Os referidos valores desembolsados pela empresa contratante, segundo o TAC, não quitam os contratos de trabalho, nem importam em renúncia de direitos individuais trabalhistas. O MPT divulgou que nesta semana será designada uma audiência com a empresa contratante, bem como com as vinícolas tomadoras para prosseguimento da negociação de indenizações individuais e coletiva e fixação de obrigações que previnam novas ocorrências. As vinícolas (tomadora dos serviços) são as famosas e conceituadas Aurora, Salton e Garibaldi.
As negociações em prol da preservação dos direitos e garantias fundamentais dos trabalhadores se iniciaram, apesar das tomadoras dos serviços alegarem que não tinham conhecimento da realidade fática vivenciada pelos trabalhadores, também possuem responsabilidade, afinal, deveriam fiscalizar as empresas terceirizadas que contrataram, pois foram beneficiadas pela prestação de serviços dos trabalhadores submetidos a situação análoga à escravidão.

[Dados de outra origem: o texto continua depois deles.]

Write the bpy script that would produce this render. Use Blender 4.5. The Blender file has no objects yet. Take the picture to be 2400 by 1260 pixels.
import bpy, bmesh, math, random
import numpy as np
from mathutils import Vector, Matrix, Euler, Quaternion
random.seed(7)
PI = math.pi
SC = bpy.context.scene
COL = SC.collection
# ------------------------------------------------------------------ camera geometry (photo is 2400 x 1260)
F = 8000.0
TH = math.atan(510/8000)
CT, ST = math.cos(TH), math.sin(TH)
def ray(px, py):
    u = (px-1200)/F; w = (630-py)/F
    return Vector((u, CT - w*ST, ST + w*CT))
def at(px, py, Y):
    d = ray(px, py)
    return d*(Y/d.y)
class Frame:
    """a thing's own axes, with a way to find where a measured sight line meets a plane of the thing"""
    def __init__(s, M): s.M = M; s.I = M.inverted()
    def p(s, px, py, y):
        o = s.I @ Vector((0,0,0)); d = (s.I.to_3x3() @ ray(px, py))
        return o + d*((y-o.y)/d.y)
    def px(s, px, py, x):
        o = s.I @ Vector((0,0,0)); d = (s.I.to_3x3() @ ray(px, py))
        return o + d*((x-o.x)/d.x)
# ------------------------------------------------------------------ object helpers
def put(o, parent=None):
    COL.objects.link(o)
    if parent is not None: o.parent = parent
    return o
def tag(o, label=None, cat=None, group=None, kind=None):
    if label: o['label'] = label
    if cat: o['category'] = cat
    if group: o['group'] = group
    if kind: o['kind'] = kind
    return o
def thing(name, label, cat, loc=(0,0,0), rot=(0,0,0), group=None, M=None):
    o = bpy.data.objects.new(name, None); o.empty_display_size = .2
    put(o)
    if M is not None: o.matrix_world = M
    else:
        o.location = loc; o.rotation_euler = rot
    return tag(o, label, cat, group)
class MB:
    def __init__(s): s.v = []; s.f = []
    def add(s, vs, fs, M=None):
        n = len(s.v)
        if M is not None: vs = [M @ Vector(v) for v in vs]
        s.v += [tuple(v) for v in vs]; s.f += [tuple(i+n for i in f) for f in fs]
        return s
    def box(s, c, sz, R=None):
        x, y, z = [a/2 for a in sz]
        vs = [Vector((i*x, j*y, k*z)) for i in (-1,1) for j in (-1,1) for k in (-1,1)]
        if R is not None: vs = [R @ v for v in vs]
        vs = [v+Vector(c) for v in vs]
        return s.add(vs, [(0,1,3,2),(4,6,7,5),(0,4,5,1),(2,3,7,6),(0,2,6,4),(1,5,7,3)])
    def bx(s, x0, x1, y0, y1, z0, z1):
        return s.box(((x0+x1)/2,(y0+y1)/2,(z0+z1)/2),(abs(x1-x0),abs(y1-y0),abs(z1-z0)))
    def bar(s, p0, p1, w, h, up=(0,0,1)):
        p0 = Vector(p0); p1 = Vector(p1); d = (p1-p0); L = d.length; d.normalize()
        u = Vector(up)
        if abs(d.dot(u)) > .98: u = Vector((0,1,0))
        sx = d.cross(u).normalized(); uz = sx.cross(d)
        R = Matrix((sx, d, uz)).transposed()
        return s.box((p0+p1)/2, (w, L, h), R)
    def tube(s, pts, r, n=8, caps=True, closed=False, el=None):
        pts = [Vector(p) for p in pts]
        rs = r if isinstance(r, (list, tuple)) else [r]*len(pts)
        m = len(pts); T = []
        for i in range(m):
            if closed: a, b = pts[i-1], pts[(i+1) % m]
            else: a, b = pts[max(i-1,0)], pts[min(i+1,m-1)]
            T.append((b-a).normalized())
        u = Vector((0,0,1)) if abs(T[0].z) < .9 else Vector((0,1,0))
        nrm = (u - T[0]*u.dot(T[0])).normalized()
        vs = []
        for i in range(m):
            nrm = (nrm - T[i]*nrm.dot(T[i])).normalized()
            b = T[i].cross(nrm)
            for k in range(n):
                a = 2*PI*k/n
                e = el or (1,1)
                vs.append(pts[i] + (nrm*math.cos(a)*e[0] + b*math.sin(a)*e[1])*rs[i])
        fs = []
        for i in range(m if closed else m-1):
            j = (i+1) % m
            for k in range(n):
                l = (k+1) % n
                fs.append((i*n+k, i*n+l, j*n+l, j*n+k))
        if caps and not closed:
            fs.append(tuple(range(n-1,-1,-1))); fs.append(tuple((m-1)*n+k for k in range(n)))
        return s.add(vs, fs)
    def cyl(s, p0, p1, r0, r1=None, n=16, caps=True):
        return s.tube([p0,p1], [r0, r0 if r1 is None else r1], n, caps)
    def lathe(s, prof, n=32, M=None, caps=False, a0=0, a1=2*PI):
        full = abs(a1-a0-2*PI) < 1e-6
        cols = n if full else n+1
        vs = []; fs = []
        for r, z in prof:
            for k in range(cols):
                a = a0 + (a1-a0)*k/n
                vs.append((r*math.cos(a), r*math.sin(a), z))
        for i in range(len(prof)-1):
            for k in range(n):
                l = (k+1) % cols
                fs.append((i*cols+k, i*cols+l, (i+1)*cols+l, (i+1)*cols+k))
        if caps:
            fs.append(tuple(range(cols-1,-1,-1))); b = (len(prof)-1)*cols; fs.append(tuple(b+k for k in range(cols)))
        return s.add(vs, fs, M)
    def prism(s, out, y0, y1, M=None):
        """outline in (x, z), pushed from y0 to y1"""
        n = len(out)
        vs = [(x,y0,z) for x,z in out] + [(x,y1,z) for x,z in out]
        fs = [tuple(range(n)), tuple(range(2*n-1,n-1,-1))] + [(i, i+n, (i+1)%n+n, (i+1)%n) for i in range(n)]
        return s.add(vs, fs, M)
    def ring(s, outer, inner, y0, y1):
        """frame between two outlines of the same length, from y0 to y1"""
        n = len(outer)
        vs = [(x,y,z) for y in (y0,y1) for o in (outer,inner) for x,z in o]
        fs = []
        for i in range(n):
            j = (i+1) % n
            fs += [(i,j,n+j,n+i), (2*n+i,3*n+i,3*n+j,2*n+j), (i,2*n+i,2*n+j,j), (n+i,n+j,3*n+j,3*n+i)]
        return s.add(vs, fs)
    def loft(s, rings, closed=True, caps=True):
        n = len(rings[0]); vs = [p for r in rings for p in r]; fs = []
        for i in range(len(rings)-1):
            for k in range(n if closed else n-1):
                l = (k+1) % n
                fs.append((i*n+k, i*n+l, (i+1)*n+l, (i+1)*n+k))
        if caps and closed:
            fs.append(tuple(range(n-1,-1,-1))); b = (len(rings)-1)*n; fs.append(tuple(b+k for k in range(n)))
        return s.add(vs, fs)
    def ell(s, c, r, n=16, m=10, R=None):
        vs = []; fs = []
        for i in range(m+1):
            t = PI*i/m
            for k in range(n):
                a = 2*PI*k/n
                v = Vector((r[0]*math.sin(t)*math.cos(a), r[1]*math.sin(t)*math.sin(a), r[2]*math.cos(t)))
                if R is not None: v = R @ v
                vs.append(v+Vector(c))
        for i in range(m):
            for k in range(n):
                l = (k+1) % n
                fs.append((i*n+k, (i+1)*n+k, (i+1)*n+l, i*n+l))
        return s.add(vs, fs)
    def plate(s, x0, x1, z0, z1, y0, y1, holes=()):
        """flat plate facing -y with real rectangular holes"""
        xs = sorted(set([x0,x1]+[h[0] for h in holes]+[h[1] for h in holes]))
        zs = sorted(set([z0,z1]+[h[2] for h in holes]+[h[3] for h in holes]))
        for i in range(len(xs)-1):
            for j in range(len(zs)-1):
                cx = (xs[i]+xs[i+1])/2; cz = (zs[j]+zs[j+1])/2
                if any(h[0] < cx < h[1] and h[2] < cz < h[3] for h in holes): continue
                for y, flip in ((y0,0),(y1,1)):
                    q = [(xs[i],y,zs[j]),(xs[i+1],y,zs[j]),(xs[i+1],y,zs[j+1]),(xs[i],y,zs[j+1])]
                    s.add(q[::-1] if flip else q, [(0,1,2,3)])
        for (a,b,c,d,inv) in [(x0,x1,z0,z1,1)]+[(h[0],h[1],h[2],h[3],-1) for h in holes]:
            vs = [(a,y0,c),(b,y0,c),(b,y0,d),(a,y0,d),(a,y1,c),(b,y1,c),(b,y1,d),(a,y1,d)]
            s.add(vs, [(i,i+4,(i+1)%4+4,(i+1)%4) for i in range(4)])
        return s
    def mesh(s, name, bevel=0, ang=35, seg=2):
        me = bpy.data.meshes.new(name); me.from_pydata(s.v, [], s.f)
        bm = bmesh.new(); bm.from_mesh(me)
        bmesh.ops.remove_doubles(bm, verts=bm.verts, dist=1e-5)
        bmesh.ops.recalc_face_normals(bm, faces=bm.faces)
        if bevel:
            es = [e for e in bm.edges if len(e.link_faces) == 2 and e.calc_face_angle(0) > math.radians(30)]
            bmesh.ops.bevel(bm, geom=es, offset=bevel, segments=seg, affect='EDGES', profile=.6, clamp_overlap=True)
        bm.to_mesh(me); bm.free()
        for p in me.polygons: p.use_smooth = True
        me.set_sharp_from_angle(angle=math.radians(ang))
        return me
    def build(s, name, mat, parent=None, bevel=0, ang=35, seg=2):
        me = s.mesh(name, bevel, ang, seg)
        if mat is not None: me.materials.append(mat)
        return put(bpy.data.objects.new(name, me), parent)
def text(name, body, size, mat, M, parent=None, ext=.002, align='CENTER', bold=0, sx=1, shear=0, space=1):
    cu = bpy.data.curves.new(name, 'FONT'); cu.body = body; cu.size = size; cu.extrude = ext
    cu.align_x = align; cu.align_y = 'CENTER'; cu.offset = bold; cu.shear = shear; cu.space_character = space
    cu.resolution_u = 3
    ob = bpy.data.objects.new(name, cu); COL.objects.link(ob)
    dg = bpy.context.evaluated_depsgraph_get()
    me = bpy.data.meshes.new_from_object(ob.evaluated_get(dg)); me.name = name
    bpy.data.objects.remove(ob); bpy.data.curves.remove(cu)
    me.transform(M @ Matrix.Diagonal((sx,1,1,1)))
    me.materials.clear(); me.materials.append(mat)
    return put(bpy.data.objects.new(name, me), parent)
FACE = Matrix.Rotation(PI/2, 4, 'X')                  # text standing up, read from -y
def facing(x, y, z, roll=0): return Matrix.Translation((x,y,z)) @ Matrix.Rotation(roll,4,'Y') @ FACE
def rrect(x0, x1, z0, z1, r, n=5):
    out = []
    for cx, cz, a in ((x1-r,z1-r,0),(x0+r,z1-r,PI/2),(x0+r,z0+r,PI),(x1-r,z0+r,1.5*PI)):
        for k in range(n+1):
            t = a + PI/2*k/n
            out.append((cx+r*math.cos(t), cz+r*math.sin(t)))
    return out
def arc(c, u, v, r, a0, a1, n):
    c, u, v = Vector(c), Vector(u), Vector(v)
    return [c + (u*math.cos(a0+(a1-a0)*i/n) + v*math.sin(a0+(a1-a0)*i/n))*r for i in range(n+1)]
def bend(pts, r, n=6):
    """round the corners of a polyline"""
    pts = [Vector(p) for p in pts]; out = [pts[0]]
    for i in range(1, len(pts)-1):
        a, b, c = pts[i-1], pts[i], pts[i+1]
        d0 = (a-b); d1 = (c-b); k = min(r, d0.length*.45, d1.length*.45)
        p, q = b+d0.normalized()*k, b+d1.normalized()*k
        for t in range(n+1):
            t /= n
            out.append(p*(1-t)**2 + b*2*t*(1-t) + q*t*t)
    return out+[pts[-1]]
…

É lamentável que, mesmo após mais de 134 anos da abolição da escravatura no Brasil, empresas atuem com a ambição imoderada, com objetivo de se enriquecerem a custo de lágrimas e sangue. Que sejam apurados todos os fatos e atribuída a responsabilidade cível, criminal e trabalhista para todos aqueles que afrontaram os direitos humanos dessas pessoas e, inclusive, que esse péssimo exemplo seja um sinal de alerta para todos os empregadores que terceirizam suas atividades, pois não basta contratar, precisa fiscalizar.